India Bans Sugar Exports Till September 2026 Amid Production Concerns
The Indian government has prohibited sugar exports with immediate effect till September 30, 2026, amid concerns over lower domestic production, declining stock levels, and the possibility of rising sugar prices in the domestic market.
The central government has banned sugar exports from India with immediate effect amid concerns over lower domestic production and a possible rise in prices. The Ministry of Commerce issued a notification on May 13 placing sugar exports under the “prohibited” category.
According to the notification, sugar exports have been amended from the “restricted” category to the “prohibited” category. The order has come into force immediately and will remain effective till September 30, 2026, or until further orders.
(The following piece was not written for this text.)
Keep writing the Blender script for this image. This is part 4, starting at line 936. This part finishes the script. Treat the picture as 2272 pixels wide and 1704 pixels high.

However, the restriction will not apply to sugar exports to the United States and the European Union under special (CXL and TRQ) quota arrangements.
The move comes as sugar production during the current 2025-26 sugar season, running from October 1, 2025 to September 30, 2026, is estimated to remain below 28 million tons. The government fears that lower output could lead to a sharp increase in domestic sugar prices.
For the current season, the government had earlier allowed exports of 1 million tons of sugar, of which only around 300,000 tons have been exported so far, while export deals for a similar quantity have already been signed. In February, the government had also approved an additional export quota of 500,000 tons, but the latest decision has effectively nullified that approval.
The situation has emerged due to sugar production falling short of initial industry estimates. At the beginning of the season, the sugar industry had projected production of 34.9 million tons, including sugar diverted for ethanol production. India had also entered the season with an opening stock of around 5 million tons.
The government had permitted exports earlier following demands from the sugar industry, which argued that weak domestic sugar prices were affecting mills’ ability to payments to sugarcane farmers. However, exports failed to gain momentum due to subdued global sugar prices.
Production in Uttar Pradesh during the current season has reportedly declined further compared to last year, while output in Maharashtra has also remained below initial expectations despite hopes of a better crop.
Industry estimates now suggest that closing sugar stocks at the end of the season may fall to around 4 to 4.5 million tons, potentially the lowest level in the past nine years. The government’s latest decision aims to ensure adequate domestic availability and keep sugar prices under control.

Senior Nationalist Congress Party (SP) leader Jayant Patil on Thursday criticised the Centre’s decision to impose an immediate ban on sugar exports, saying the move was taken without proper planning and would severely impact Maharashtra’s sugar industry. In a statement, Patil said the abrupt decision would deliver a double blow to sugar mills in the state, which are already grappling with financial and operational challenges. He urged the central government to reconsider and immediately withdraw the export ban, arguing that such policy decisions should be taken only after consultations with stakeholders and a clear assessment of their impact on farmers and cooperative sugar mills.
The decision had its impact on share prices of sugar companies. At around 2 pm, among the major companies, share price of Sh.Renuka Sugar was down by 1.25%, Triveni Engg. Industries by 1.56%, Balrampur Chini by 2.09%, Bajaj Hindusthan by 4.32%, Dalmia Bharat by 0.82%, Dhampur Sugar by 6.63%, Rana Sugars by 4.72% and Mawana Sugars by 3.15%.